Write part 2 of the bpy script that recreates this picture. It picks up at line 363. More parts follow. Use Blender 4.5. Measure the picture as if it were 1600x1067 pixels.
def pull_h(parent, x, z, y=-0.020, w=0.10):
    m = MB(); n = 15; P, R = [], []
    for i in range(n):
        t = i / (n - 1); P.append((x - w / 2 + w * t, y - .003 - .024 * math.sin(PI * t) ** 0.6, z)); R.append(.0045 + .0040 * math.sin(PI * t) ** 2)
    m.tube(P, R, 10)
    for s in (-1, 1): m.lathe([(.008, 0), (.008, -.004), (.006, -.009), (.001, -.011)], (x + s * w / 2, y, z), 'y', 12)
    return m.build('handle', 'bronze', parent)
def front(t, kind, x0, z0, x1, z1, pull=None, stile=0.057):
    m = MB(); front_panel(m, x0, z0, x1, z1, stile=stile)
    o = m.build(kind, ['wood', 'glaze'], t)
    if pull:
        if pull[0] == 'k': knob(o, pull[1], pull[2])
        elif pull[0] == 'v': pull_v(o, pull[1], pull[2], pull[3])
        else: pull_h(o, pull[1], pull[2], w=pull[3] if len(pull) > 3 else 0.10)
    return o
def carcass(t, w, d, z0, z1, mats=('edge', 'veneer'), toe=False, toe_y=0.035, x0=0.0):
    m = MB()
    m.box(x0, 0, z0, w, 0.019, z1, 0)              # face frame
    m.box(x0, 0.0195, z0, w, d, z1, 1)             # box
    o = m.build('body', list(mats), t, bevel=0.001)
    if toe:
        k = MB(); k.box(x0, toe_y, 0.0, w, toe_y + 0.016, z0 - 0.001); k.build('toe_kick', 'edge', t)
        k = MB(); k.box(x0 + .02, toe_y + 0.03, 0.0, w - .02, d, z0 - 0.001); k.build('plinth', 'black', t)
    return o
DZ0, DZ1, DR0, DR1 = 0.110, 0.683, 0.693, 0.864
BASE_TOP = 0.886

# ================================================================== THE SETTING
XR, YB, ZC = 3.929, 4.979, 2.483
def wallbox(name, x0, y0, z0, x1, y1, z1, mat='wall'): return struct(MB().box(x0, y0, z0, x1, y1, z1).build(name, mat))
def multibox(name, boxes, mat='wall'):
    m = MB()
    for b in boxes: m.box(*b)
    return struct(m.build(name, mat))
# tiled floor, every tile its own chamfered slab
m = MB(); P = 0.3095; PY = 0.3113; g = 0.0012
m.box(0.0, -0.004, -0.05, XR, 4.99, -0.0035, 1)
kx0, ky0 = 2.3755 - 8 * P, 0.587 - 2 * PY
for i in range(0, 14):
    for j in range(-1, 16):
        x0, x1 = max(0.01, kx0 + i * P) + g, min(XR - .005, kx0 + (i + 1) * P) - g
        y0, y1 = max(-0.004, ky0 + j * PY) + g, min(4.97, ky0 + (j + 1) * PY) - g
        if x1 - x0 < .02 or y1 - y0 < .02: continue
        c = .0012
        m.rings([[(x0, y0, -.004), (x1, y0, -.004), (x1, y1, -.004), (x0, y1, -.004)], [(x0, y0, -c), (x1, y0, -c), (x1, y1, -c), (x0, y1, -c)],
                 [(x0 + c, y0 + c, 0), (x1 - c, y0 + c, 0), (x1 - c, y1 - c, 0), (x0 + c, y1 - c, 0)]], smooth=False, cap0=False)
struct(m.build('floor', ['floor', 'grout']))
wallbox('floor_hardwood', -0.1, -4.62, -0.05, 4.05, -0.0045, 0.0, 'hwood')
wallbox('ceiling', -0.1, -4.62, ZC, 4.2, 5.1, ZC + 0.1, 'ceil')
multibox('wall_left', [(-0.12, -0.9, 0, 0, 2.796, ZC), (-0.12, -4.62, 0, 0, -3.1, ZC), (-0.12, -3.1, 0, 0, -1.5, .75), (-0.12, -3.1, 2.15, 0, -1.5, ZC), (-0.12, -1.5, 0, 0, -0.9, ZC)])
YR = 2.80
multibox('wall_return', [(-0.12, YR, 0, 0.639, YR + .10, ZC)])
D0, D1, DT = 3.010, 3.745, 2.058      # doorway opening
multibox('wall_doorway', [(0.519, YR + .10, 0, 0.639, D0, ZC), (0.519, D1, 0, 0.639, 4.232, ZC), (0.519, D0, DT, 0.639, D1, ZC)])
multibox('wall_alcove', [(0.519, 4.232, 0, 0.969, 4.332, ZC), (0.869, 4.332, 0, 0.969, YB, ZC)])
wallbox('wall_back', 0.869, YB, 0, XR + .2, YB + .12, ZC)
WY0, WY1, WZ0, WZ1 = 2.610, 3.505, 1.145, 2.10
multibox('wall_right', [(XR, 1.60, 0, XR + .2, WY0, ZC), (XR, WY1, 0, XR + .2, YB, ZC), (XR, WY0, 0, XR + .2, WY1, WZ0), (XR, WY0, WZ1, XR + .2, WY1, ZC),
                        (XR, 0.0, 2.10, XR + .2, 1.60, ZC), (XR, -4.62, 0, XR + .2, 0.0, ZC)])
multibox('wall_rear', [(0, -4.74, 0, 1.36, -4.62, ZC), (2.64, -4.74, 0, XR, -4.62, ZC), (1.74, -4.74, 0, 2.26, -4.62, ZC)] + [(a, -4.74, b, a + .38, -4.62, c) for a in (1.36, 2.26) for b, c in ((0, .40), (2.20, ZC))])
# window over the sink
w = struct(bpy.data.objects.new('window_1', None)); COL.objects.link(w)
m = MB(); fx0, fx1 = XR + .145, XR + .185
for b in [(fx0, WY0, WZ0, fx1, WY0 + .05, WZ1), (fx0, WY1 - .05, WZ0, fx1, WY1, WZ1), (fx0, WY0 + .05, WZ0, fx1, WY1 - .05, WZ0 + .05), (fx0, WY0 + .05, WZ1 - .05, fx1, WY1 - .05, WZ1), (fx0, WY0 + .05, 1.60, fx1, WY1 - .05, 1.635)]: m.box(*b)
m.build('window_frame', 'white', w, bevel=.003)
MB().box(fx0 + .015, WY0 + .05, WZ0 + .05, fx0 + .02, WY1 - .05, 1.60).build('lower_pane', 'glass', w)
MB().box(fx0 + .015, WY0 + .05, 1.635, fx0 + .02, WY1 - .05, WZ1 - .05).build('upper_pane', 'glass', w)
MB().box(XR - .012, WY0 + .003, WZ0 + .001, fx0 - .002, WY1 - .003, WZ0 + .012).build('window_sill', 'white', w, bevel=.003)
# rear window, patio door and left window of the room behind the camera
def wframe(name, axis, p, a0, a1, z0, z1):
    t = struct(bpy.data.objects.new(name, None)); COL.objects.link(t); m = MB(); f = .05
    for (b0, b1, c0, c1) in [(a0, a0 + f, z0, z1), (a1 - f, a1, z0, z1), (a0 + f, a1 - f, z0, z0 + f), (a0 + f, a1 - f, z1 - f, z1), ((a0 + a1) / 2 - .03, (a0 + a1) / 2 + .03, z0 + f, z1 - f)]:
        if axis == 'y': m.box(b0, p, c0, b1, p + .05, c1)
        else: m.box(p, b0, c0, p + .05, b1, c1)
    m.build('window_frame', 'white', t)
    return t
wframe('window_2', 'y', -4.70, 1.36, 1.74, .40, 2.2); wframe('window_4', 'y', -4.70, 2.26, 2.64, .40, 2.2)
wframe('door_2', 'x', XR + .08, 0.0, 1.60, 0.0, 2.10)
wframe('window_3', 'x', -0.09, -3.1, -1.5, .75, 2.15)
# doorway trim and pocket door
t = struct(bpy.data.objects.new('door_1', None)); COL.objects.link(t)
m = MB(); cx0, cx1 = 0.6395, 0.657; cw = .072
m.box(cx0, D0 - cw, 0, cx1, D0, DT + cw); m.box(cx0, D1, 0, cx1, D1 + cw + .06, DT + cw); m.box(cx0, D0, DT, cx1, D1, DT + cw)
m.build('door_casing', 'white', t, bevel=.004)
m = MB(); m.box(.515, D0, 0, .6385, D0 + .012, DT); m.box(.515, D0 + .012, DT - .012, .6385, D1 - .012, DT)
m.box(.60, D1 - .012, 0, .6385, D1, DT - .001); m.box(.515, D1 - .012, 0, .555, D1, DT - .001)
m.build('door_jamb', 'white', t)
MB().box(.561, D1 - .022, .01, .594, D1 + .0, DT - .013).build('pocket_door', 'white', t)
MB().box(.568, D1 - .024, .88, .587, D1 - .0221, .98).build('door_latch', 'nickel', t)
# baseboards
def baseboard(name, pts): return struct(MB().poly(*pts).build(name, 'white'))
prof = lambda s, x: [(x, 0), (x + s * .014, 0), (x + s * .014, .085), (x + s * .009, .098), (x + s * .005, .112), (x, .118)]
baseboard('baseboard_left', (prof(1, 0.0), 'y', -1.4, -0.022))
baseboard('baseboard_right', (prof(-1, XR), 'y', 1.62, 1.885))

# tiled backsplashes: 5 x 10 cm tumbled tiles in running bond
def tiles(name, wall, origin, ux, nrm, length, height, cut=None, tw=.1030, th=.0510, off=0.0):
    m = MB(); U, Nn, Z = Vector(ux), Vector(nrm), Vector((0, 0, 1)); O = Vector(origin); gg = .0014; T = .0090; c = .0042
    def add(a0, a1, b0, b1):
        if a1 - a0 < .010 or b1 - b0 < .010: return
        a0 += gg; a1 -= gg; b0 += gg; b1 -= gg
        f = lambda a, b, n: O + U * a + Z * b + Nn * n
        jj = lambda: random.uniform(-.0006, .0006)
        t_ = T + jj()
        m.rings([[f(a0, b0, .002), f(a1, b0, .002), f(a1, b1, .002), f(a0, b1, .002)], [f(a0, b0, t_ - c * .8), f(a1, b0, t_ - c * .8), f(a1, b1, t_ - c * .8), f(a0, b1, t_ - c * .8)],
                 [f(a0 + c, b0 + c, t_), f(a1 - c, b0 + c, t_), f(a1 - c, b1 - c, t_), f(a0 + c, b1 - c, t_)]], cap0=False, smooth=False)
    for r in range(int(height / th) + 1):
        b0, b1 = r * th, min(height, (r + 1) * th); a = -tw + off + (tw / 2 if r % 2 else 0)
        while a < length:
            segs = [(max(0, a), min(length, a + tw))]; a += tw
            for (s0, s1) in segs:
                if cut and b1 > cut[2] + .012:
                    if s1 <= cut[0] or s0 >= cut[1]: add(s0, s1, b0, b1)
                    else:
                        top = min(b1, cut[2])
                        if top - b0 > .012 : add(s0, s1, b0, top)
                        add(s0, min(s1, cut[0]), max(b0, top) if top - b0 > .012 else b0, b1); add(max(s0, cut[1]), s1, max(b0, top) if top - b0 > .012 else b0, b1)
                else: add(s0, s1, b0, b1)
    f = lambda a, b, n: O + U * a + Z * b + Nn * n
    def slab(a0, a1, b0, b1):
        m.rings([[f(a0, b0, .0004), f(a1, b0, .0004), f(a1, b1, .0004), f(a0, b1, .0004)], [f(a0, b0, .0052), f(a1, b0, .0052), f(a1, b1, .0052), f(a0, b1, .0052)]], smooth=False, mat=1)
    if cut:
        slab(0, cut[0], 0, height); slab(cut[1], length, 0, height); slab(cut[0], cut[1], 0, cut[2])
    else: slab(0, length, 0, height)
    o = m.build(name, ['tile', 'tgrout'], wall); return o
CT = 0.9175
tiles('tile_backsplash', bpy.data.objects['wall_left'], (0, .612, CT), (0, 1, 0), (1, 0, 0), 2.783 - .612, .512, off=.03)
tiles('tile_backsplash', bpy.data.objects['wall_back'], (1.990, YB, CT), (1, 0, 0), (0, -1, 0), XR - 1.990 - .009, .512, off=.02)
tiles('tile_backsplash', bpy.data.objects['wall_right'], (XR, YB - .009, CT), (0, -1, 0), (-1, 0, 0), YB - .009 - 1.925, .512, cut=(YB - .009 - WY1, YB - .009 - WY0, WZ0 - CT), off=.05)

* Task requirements
Include the first line, the line containing "BASE_TOP = 0.886", and every line between them, copied exactly from the material above; output no other line.

* Written reply
Write part 2 of the bpy script that recreates this picture. It picks up at line 363. More parts follow. Use Blender 4.5. Measure the picture as if it were 1600x1067 pixels.
def pull_h(parent, x, z, y=-0.020, w=0.10):
    m = MB(); n = 15; P, R = [], []
    for i in range(n):
        t = i / (n - 1); P.append((x - w / 2 + w * t, y - .003 - .024 * math.sin(PI * t) ** 0.6, z)); R.append(.0045 + .0040 * math.sin(PI * t) ** 2)
    m.tube(P, R, 10)
    for s in (-1, 1): m.lathe([(.008, 0), (.008, -.004), (.006, -.009), (.001, -.011)], (x + s * w / 2, y, z), 'y', 12)
    return m.build('handle', 'bronze', parent)
def front(t, kind, x0, z0, x1, z1, pull=None, stile=0.057):
    m = MB(); front_panel(m, x0, z0, x1, z1, stile=stile)
    o = m.build(kind, ['wood', 'glaze'], t)
    if pull:
        if pull[0] == 'k': knob(o, pull[1], pull[2])
        elif pull[0] == 'v': pull_v(o, pull[1], pull[2], pull[3])
        else: pull_h(o, pull[1], pull[2], w=pull[3] if len(pull) > 3 else 0.10)
    return o
def carcass(t, w, d, z0, z1, mats=('edge', 'veneer'), toe=False, toe_y=0.035, x0=0.0):
    m = MB()
    m.box(x0, 0, z0, w, 0.019, z1, 0)              # face frame
    m.box(x0, 0.0195, z0, w, d, z1, 1)             # box
    o = m.build('body', list(mats), t, bevel=0.001)
    if toe:
        k = MB(); k.box(x0, toe_y, 0.0, w, toe_y + 0.016, z0 - 0.001); k.build('toe_kick', 'edge', t)
        k = MB(); k.box(x0 + .02, toe_y + 0.03, 0.0, w - .02, d, z0 - 0.001); k.build('plinth', 'black', t)
    return o
DZ0, DZ1, DR0, DR1 = 0.110, 0.683, 0.693, 0.864
BASE_TOP = 0.886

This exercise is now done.